Nintendo and Syn Sophia’s Style Savvy series has always offered a number of different sorts of experiences in one package for players. Part of it involves a fashion simulator. It also allows people to run a shop and serve people’s needs. There’s a creative element, as you can typically design your own sorts of outfits. There are also the contests that test your ability to meet guidelines and coordinate. While there isn’t a Nintendo Switch installment just yet, Animal Crossing: New Horizons is surprisingly stepping up to fill that need, as all of the Animal Crossing clothes-related options and opportunities tackle different topics.
First, there’s the general dressing up. Animal Crossing: New Horizons is great about giving people a wide array of items to choose from. A person can wear nine items at once, though they are limited to certain combinations. For example, you can wear glasses and a doctor’s mask at the same time as custom face paint, but adding a wig would remove the mask. Also, leggings, socks, and tights all fall under the same category and can’t be worn at once. Still, there are a wide variety of items, complete with things like backpacks, bags, and wigs. It’s a massive assortment that, combined with different color options and the promise of new clothing for events, could only cause our closets to expand. It delivers on the Style Savvy dream of “owning all the clothing.”
Animal Crossing: New Horizons also pulls a Style Savvy by both encouraging and making it easy to change clothing. The fashion series would allow people to create and save preset outfits. This happens with Animal Crossing clothes now too. People can craft or earn magic wands from events. Once they own one, they can head to a wardrobe to create designated outfits. Up to eight outfits can be registered total. You designate every part that will be assigned from items in your inventory and not currently part of another outfit. (These can be swapped out later by choosing to change the items.) You then name the outfit, which is also the exclamation you will say when you change in-game. (Be careful, as everyone will see this word or phrase.) After it is set, you can also choose which clothing item represents it to show as the identifying part.

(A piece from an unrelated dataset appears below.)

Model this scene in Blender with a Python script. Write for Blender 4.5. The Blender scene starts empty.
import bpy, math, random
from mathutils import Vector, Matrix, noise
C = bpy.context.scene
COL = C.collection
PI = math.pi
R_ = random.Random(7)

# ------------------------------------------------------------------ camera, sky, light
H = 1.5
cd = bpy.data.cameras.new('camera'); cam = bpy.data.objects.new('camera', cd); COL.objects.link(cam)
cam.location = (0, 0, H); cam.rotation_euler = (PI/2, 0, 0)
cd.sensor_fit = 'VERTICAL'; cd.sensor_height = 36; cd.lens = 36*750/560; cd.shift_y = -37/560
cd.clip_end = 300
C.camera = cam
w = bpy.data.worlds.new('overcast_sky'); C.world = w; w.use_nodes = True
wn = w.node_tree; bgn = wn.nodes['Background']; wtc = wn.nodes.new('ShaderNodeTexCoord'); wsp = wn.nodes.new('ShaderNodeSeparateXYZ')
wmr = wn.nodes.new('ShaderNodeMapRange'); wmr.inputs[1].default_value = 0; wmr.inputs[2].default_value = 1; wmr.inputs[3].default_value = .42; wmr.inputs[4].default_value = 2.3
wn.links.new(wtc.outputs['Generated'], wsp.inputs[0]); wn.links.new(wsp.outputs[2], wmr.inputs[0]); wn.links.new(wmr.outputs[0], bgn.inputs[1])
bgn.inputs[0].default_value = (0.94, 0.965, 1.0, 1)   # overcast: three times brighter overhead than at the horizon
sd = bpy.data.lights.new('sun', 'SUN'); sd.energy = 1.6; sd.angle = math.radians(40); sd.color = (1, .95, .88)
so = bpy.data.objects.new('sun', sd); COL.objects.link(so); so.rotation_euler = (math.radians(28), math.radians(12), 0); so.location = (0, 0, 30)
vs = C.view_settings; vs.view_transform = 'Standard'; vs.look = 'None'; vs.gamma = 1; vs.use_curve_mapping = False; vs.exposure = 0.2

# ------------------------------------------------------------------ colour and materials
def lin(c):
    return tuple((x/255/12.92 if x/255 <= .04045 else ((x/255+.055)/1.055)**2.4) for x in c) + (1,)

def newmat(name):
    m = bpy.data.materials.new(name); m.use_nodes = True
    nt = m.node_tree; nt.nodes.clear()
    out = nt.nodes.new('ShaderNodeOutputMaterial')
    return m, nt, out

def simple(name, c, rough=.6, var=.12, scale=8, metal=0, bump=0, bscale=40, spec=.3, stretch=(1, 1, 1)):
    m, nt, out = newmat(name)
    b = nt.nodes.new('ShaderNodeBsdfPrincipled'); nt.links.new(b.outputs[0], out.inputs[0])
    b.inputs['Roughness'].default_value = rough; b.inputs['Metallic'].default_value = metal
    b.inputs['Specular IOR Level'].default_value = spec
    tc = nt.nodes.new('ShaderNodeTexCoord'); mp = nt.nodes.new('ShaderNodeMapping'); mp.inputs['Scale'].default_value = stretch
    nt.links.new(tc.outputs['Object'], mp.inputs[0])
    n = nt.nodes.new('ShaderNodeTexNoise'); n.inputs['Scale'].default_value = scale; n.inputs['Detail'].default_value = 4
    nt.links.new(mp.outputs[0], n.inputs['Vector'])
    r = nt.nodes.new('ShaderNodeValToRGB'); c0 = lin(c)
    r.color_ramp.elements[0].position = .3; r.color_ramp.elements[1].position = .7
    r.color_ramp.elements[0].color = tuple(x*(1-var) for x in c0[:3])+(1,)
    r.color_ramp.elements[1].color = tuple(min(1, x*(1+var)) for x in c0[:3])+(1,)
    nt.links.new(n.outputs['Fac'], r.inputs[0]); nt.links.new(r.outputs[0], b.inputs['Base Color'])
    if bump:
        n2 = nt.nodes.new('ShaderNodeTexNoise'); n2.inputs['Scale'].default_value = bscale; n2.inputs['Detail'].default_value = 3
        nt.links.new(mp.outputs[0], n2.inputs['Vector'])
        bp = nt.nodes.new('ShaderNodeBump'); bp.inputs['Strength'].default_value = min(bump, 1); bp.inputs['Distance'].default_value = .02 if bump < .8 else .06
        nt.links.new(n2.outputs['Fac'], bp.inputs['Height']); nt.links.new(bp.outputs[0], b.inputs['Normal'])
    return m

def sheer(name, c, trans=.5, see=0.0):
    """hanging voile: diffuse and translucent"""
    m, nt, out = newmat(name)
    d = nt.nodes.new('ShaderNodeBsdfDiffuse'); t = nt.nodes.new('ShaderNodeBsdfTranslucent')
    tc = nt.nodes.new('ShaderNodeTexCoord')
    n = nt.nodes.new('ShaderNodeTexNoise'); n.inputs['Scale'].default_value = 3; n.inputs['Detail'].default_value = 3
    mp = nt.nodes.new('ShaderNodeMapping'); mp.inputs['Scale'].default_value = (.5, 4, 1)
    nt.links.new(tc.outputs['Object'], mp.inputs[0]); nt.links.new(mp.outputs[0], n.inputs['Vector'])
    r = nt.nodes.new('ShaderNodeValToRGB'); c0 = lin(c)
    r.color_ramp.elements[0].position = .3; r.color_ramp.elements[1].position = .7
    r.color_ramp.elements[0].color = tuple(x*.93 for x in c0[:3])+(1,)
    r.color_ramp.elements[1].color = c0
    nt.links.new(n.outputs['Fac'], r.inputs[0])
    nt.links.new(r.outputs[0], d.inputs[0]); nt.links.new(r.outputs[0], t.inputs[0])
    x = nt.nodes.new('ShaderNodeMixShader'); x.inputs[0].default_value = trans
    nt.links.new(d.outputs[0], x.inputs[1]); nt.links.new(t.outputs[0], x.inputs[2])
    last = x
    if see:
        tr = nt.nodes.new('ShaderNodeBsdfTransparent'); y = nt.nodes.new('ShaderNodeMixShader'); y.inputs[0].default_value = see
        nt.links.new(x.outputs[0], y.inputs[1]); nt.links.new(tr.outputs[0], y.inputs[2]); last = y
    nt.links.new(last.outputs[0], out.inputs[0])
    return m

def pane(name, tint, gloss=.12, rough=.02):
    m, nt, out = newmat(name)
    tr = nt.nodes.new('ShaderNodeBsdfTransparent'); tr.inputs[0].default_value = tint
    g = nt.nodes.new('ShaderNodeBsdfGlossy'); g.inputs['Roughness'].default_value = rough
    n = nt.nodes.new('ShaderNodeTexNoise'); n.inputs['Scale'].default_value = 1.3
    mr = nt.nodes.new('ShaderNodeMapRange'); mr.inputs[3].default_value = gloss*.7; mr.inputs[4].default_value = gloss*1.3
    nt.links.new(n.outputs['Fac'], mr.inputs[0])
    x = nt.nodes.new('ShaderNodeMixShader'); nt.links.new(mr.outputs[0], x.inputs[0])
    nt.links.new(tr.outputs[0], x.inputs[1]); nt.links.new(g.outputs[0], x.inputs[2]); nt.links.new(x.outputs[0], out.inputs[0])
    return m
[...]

There’s also the ability to get creative. Animal Crossing, as a series, has long allowed players to customize clothing or pictures to decorate themselves and their towns. Animal Crossing: New Horizons is great about giving people a chance to decorate. There are standard and Pro Designs, which aren’t unusual. The former is one basic design, while the latter lets you customize specific sorts of outfits or hats. You can import old Animal Crossing QR codes from New Leaf and bring them forward.
But the real key is how Able Sisters now takes a Style Savvy approach to sharing. Nintendo’s fashion series allowed people to have a central shop and profile. Animal Crossing: New Horizons outfit codes do that with central codes for each uploaded outfit and a general code for each artist, to make searching simpler. (By the way, you can find Siliconera’s Castlevania, Final Fantasy VII Remake, and Persona 5 outfits online!)

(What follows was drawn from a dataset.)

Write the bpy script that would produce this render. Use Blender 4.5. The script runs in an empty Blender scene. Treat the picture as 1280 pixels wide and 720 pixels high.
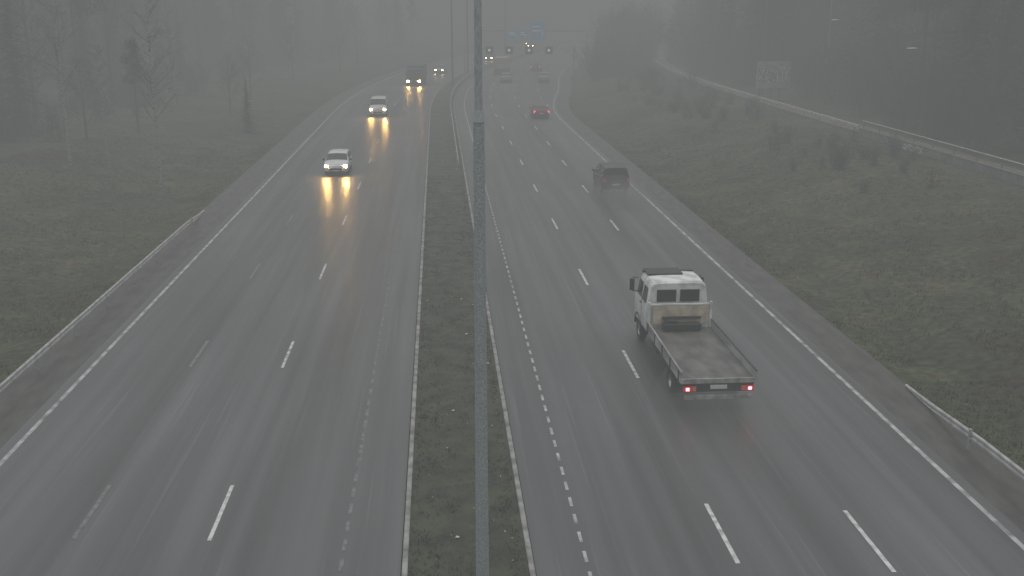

Then, there’s Label. One shared experience between Animal Crossing and Style Savvy is the fashion challenge. People are required to dress up according to a certain theme for a reward. Gracie Grace, a fashionista giraffe, was in charge of such tests in past Animal Crossing games. Here, the third Able sister Label appears to see if people are stylish enough. She’ll show up once Able Sisters is established and will ask you to dress according to a certain theme. She’ll give you one piece of clothing and ask you to coordinate it according to a theme like “formal.” You then have to use what’s in your closet and at the Able Sisters’ to come up with a look and report back. Success means earning an exclusive clothing item and one under 3,000 bell item of your choosing from her sister’s store. Again, it helps capture a shared element from the other series.

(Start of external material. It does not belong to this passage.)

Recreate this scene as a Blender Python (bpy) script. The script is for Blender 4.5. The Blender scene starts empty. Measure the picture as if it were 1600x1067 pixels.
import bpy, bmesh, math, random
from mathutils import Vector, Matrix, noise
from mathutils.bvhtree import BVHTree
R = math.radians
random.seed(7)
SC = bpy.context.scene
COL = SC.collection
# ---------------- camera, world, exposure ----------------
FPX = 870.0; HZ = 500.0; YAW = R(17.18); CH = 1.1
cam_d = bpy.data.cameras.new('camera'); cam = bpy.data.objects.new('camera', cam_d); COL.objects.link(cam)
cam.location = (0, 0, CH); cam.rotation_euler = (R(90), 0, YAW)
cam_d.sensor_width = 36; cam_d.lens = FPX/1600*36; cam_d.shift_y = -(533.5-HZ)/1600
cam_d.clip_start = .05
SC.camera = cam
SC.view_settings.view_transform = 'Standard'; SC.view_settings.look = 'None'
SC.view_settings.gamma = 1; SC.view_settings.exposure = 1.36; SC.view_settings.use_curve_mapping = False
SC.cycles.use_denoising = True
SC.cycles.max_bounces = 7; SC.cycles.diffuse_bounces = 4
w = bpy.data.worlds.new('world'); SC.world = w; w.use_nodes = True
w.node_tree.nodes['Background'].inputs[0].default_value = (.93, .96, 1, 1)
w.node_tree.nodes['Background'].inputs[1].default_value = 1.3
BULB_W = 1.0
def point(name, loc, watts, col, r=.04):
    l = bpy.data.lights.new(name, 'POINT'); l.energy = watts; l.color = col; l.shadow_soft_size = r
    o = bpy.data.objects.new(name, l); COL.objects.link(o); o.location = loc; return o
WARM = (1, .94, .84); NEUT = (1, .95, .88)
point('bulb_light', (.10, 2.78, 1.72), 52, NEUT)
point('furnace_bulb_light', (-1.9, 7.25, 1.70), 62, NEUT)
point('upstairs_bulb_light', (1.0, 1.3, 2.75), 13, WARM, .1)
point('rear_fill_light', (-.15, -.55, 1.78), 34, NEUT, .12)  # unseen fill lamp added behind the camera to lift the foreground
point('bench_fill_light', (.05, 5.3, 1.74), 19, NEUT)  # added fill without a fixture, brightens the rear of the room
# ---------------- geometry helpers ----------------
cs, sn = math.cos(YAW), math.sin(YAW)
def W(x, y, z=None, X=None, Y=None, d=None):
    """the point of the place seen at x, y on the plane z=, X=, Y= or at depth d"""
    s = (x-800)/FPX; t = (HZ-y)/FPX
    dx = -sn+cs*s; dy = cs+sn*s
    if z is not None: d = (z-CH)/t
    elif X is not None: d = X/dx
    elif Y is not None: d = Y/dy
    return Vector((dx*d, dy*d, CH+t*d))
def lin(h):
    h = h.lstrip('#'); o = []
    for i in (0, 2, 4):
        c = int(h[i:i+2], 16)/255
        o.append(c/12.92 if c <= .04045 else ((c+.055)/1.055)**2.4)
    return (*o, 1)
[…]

It might be a while before Nintendo’s full-time fashion series shows up on the Nintendo Switch. (If, well, it does at all.) But Animal Crossing: New Horizons is really stepping up. The game continually goes out of its way to make fashion, whether it is designing or wearing it, fun. Not to mention, even at the outset, the array of Animal Crossing clothing available is really solid.
Animal Crossing: New Horizons is available for the Nintendo Switch.